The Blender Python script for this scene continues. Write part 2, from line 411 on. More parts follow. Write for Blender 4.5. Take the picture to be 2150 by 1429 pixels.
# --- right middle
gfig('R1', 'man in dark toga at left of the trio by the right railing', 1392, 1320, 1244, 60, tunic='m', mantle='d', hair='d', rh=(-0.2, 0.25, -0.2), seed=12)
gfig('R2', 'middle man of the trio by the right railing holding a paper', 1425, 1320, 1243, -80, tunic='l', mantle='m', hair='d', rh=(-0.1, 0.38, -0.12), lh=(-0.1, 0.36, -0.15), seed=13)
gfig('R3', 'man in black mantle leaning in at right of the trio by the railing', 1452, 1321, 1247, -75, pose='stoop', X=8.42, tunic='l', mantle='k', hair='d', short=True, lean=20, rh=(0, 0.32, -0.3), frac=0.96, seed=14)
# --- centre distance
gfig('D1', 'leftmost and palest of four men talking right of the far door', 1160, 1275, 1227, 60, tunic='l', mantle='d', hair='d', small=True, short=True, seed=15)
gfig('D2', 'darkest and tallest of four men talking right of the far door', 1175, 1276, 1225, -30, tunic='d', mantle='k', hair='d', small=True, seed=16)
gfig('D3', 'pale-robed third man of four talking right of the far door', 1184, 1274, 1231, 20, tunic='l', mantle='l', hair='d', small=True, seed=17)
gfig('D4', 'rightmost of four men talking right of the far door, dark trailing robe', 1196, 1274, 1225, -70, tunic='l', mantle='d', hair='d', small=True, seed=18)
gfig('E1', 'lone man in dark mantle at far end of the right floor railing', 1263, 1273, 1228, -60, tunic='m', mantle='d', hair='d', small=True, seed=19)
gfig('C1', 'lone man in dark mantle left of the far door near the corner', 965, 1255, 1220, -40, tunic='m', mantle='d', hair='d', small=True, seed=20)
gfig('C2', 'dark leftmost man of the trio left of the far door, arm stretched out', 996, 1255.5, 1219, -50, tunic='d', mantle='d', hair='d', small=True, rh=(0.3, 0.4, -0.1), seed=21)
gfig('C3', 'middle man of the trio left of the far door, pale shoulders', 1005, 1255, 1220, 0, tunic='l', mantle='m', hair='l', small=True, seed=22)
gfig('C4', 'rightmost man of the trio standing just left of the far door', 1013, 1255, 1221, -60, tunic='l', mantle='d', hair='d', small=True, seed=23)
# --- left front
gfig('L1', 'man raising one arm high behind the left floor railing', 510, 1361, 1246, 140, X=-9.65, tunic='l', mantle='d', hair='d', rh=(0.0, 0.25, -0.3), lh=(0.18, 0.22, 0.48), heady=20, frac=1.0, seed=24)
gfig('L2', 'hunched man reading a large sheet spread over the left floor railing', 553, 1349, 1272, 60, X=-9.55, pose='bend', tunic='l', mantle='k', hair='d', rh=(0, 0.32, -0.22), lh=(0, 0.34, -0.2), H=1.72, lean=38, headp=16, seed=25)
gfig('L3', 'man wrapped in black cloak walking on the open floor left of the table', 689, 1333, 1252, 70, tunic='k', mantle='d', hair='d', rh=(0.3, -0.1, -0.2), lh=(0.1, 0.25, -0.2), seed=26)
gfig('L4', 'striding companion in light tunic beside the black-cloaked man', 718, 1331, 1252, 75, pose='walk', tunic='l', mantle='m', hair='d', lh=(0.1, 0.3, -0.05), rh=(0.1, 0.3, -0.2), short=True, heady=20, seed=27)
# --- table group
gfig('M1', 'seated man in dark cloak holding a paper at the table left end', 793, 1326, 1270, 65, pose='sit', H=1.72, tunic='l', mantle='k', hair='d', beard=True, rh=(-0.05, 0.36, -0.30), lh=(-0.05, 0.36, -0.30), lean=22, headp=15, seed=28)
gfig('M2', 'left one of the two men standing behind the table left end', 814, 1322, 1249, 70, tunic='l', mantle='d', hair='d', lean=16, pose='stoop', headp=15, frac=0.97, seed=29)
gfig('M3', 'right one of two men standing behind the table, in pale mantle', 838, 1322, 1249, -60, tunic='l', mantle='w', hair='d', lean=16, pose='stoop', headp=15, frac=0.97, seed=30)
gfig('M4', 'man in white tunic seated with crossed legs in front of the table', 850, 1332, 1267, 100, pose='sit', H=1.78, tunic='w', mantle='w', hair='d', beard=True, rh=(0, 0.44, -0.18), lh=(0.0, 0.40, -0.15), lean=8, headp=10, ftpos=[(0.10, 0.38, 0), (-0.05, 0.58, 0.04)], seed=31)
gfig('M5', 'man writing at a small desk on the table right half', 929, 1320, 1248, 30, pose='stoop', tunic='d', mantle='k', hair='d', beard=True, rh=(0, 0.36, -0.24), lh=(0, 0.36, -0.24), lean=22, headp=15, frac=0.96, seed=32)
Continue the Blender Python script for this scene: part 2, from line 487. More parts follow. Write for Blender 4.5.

* **Challenge**:
Copy each line above containing the string "from".

* **Expected answer**:
The Blender Python script for this scene continues. Write part 2, from line 411 on. More parts follow. Write for Blender 4.5. Take the picture to be 2150 by 1429 pixels.
Continue the Blender Python script for this scene: part 2, from line 487. More parts follow. Write for Blender 4.5.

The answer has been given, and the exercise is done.